Above all, Blair faces an electorate that has grown disillusioned with the tone of youthful optimism and deep concern which stood him so well in the early years. It's not that they have completely turned against him. They still quite like the boyishness and they don't instinctively sense that he is either corrupt or nasty. It's just that they no longer believe him or his promises. That thin chord that binds political ambition to popular acceptance has been broken, and it's almost impossible see how it can be reworked.
In the world outside Britain, in contrast, Blair's standing remains high. Despite his involvement in the Iraqi invasion - a decision that tends to be put down to loyalty to America rather than perfidious Albion ambitions - the British Prime Minister continues to enjoy high recognition and warm feelings around the globe. In America he is regarded as a statesman of real stature.
Should he wish to give up here, there would be no shortage of offers abroad and no shortage of cash. The US lecture circuit alone could bring him several million dollars a year. In time all sorts of jobs - President of Europe, Secretary General of the United Nations, chairman of global companies - could come his way. Look to the examples of Henry Kissinger, Giscard d'Estaing, Romano Prodi, Jimmy Carter and, of course, Bill Clinton. The end of domestic office does not mean the end of position and prestige, whatever the opprobrium you have suffered at the point of leaving.
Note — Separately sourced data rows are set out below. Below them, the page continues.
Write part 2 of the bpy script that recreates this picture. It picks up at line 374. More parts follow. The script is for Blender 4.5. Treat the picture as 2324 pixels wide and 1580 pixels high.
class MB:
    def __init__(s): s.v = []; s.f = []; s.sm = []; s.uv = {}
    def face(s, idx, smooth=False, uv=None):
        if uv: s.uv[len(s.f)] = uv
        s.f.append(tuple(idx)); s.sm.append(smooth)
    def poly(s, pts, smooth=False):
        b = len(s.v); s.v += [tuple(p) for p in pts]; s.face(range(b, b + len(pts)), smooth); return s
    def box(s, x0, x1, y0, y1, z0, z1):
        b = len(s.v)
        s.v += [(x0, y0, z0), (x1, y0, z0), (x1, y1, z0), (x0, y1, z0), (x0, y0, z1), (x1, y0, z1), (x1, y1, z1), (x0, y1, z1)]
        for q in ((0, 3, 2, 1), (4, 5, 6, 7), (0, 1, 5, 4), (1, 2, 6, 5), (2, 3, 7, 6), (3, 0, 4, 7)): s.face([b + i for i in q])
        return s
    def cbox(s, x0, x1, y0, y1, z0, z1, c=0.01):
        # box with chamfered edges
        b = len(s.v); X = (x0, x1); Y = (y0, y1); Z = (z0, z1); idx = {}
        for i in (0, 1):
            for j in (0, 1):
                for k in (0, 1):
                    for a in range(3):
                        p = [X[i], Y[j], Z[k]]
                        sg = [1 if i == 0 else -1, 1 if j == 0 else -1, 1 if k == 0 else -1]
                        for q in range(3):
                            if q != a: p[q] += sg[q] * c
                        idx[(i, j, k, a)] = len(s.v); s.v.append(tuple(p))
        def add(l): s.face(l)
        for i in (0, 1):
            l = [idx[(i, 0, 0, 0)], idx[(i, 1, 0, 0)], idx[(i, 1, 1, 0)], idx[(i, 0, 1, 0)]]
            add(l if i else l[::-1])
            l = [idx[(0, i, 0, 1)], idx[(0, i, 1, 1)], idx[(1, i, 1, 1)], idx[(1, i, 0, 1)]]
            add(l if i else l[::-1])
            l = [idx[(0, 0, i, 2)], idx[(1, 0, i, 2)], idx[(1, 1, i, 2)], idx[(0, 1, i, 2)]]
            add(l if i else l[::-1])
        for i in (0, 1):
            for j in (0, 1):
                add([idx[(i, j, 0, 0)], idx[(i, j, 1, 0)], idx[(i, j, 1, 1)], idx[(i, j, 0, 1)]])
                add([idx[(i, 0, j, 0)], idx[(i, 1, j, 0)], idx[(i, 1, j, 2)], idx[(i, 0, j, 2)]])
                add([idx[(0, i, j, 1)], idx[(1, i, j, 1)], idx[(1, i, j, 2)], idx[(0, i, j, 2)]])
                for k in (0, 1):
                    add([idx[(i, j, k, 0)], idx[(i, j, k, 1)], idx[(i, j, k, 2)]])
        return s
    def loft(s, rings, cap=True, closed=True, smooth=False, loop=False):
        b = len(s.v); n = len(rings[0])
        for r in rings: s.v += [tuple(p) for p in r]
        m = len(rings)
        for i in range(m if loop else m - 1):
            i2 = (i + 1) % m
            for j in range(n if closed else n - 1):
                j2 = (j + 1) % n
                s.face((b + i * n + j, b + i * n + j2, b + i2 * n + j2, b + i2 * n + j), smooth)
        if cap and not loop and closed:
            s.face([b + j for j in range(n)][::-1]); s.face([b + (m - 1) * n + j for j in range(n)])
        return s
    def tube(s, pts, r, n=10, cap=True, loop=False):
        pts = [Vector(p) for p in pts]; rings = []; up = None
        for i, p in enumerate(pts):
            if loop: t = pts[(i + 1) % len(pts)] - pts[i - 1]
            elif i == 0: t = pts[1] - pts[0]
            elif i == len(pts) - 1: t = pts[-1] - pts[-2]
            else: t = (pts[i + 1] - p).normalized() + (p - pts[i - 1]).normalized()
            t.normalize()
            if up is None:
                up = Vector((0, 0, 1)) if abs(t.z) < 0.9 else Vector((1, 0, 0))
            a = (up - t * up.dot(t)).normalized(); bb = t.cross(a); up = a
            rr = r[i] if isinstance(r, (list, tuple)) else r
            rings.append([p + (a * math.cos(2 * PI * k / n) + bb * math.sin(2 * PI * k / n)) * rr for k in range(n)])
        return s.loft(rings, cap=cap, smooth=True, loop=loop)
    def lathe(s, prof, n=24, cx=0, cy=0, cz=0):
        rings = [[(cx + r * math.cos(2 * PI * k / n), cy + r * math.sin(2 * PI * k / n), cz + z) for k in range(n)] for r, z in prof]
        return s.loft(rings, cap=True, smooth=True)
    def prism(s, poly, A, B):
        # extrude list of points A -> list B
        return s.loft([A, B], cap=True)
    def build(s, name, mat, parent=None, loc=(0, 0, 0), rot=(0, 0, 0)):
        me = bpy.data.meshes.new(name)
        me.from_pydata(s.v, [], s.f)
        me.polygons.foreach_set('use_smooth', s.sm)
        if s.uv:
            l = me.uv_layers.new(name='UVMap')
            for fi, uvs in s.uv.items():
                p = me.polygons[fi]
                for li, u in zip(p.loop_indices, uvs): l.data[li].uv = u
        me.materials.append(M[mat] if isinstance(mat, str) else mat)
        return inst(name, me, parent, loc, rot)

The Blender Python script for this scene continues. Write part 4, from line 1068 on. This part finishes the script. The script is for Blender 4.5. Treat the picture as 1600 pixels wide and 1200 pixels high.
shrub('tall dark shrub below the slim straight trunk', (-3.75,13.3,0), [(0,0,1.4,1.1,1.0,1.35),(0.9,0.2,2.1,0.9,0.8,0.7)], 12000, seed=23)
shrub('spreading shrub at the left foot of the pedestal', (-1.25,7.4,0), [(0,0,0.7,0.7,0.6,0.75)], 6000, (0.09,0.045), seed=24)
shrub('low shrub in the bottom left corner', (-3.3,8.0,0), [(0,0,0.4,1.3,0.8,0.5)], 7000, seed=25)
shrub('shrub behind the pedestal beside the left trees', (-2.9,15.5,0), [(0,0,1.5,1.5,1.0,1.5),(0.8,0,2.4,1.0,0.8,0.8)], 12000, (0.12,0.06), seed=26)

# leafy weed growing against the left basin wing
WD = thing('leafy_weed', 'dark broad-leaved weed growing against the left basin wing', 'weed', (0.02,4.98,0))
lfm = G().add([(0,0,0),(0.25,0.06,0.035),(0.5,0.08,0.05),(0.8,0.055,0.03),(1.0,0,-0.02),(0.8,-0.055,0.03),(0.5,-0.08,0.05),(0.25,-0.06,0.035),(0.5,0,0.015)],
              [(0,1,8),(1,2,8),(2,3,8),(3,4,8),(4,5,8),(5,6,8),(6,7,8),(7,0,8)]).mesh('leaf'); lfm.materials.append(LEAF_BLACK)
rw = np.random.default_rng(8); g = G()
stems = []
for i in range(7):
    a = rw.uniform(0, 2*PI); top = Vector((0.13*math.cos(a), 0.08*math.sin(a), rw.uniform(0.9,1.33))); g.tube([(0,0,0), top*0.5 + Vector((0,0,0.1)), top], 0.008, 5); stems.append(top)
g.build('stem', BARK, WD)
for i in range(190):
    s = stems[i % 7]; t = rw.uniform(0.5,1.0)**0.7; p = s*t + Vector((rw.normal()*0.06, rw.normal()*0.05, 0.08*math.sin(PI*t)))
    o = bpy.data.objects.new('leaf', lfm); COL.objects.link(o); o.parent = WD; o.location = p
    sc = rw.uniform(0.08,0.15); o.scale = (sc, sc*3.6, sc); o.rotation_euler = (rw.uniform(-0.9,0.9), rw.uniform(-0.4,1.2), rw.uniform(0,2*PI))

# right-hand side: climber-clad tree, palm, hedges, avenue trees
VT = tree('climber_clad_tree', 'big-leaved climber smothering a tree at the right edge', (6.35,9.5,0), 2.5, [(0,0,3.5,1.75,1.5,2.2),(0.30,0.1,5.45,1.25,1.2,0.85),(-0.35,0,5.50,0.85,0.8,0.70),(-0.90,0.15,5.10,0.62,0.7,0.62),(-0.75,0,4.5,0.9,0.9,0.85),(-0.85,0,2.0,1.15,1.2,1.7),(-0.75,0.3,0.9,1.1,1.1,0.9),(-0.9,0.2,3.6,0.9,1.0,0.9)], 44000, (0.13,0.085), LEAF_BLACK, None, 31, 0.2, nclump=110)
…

Tony Blair is not a man who retires to his study to contemplate his own soul or the dark heart of the world around him. He is a politician who tends to take decisions as they come from a broad sense of conviction. But he is man who likes to be ahead of the game, to feel that he understands a situation quicker and better than most.
On the one side is trudging on to an election where you are asking the electorate to vote you in for a term you know that you will not fulfil. On the other side is a better, and better-respected, life outside British domestic politics. Which would you choose if you'd just suffered twice in a month from a heart scare?